TASK DESCRIPTION ▸
Filter the records below for the word "this". Copy each line that holds it.

SUPPLIED RECORDS ▸
#####
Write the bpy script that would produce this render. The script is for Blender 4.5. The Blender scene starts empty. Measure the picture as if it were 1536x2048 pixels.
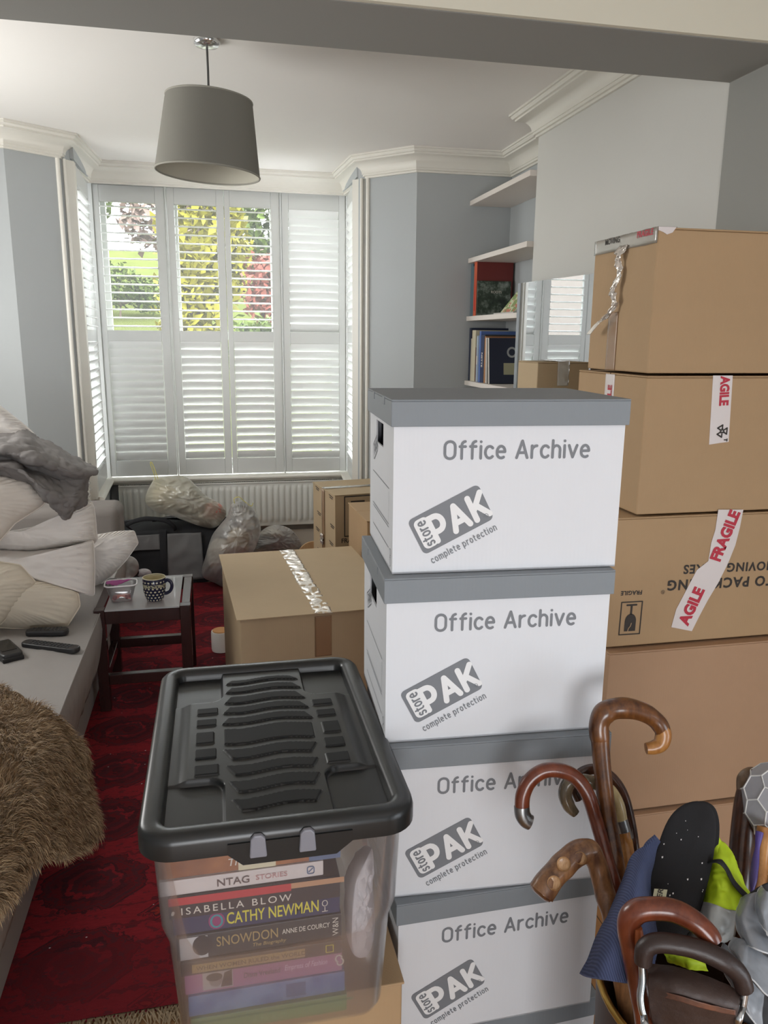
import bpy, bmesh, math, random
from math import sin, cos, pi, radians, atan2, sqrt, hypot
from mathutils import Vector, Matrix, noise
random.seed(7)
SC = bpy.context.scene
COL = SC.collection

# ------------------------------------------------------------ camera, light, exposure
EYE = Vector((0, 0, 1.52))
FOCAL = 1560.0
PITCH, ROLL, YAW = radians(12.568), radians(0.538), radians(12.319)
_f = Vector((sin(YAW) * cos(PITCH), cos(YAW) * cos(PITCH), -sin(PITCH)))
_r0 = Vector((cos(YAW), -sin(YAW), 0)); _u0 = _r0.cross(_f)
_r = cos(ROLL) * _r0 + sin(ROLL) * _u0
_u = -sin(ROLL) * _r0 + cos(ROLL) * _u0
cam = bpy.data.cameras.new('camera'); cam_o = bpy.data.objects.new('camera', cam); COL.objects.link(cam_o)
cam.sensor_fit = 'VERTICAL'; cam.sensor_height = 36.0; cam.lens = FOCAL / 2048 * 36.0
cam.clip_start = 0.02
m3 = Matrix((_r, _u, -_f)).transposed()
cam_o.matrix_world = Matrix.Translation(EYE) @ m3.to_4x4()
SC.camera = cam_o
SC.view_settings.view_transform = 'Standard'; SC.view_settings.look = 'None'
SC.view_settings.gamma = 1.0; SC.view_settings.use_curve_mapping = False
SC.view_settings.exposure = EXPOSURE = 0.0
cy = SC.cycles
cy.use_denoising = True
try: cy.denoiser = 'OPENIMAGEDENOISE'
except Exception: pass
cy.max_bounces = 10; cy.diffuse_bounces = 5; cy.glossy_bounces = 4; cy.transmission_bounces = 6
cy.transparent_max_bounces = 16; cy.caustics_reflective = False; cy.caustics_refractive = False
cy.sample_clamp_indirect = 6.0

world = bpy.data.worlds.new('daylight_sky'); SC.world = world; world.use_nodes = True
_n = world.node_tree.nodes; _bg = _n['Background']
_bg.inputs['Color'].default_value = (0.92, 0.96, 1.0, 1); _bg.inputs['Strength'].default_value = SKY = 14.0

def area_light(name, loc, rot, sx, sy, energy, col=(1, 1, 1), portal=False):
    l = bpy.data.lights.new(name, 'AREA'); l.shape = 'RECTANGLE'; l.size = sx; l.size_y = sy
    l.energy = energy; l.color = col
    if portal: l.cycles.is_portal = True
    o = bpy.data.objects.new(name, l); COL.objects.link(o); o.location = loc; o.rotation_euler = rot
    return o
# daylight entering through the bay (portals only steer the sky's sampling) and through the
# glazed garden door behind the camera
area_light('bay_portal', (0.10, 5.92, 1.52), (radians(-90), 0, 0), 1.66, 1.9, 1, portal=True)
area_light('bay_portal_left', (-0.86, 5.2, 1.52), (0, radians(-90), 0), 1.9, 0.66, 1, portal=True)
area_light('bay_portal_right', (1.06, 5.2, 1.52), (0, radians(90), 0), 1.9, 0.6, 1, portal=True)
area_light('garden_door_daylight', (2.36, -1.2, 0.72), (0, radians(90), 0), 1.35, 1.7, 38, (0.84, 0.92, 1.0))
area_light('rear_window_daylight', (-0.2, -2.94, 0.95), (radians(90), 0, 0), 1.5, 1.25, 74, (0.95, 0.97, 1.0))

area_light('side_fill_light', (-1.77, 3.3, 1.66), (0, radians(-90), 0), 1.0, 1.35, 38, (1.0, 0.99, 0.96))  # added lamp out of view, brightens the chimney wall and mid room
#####
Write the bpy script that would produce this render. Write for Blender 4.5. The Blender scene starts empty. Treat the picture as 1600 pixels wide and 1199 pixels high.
#####
ANSWER BELOW ▸
Write the bpy script that would produce this render. The script is for Blender 4.5. The Blender scene starts empty. Measure the picture as if it were 1536x2048 pixels.
Write the bpy script that would produce this render. Write for Blender 4.5. The Blender scene starts empty. Treat the picture as 1600 pixels wide and 1199 pixels high.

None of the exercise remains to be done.